Mechanically robust, thermoresponsive, ion-conducting nanocomposite films are prepared from poly(2-phenylethyl methacrylate)-grafted cellulose nanocrystals (MxG-CNC-g-PPMA). One-component nanocomposite films of the polymer-grafted nanoparticle (PGN) MxG-CNC-g-PPMA are imbibed with 30 wt % imidazolium-based ionic liquid to produce flexible ion-conducting films. These films with 1-hexyl-3-methylimidazolium bis(trifluoromethylsulfonyl)imide (MxG-CNC-g-PPMA/[H]) not only display remarkable improvements in toughness (>25 times) and tensile strength (>70 times) relative to the corresponding films consisting of the ionic liquid imbibed in the two-component CNC/PPMA nanocomposite but also show higher ionic conductivity than the corresponding neat PPMA with the same weight percent of ionic liquid.
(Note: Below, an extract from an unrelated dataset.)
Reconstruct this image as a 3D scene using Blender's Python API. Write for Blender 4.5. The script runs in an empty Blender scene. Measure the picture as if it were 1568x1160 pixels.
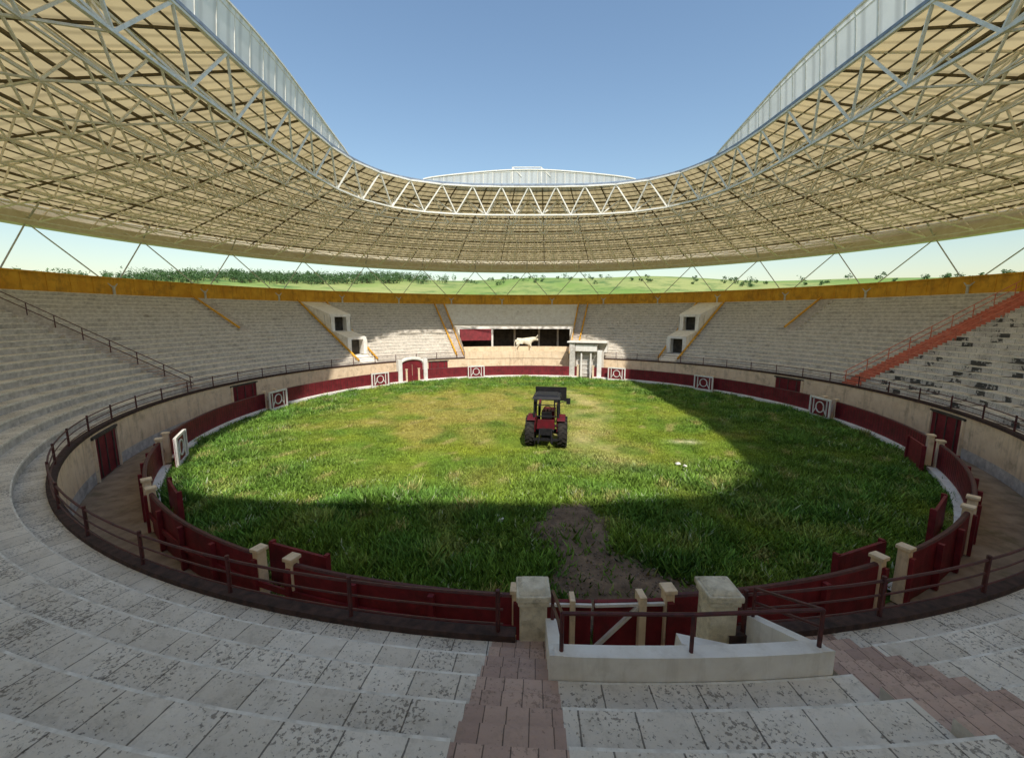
import bpy, math, random
import numpy as np
from mathutils import Vector, Matrix
random.seed(7); rng=np.random.default_rng(7)
rad=math.radians
def S(r,g,b):
    f=lambda c:(c/255/12.92) if c/255<=0.04045 else ((c/255+0.055)/1.055)**2.4
    return (f(r),f(g),f(b),1)
def P(r,ph,z): a=rad(ph); return (r*math.sin(a),r*math.cos(a),z)
sc=bpy.context.scene
# ------------------------------------------------------------------ materials
class NT:
    def __init__(s,name):
        s.m=bpy.data.materials.new(name); s.m.use_nodes=True
        s.t=s.m.node_tree; s.b=s.t.nodes['Principled BSDF']; s.out=s.t.nodes['Material Output']
    def n(s,typ,**k):
        x=s.t.nodes.new(typ)
        for a,b in k.items(): setattr(x,a,b)
        return x
    def l(s,a,b): s.t.links.new(a,b)
    def math(s,op,a,b=None):
        x=s.n('ShaderNodeMath',operation=op)
        for i,v in enumerate((a,b)):
            if v is None: continue
            if isinstance(v,(int,float)): x.inputs[i].default_value=v
            else: s.l(v,x.inputs[i])
        return x.outputs[0]
    def noise(s,vec,scale,detail=5,rough=.6):
        x=s.n('ShaderNodeTexNoise'); x.inputs['Scale'].default_value=scale
        x.inputs['Detail'].default_value=detail; x.inputs['Roughness'].default_value=rough
        s.l(vec,x.inputs['Vector']); return x.outputs['Fac']
    def mix(s,fac,a,b,mode='MIX'):
        x=s.n('ShaderNodeMix',data_type='RGBA',blend_type=mode)
        for i,v in ((0,fac),(6,a),(7,b)):
            if isinstance(v,(int,float,tuple)): x.inputs[i].default_value=v
            else: s.l(v,x.inputs[i])
        return x.outputs[2]
    def ramp(s,v,lo,hi):
        x=s.n('ShaderNodeMapRange',clamp=True); s.l(v,x.inputs[0])
        x.inputs[1].default_value=lo; x.inputs[2].default_value=hi; return x.outputs[0]
    def bump(s,h,strength,dist=.02):
        x=s.n('ShaderNodeBump'); x.inputs['Strength'].default_value=strength; x.inputs['Distance'].default_value=dist
        s.l(h,x.inputs['Height']); s.l(x.outputs[0],s.b.inputs['Normal'])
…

Notably, the one-component film containing 1-ethyl-3-methylimidazolium bis(trifluoromethylsulfonyl)imide (MxG-CNC-g-PPMA/[E]) exhibits temperature-responsive ionic conduction. The ionic conductivity decreases at around 60 °C as a consequence of the lower critical solution temperature phase transition of the grafted polymer in the ionic liquid, which leads to phase separation. Moreover, holding the MxG-CNC-g-PPMA/[E] film at room temperature for 24 h returns the film to its original homogenous state. These materials exhibit properties relevant to thermal cutoff safety devices (e.g., thermal fuse) where a reduction in conductivity above a critical temperature is needed.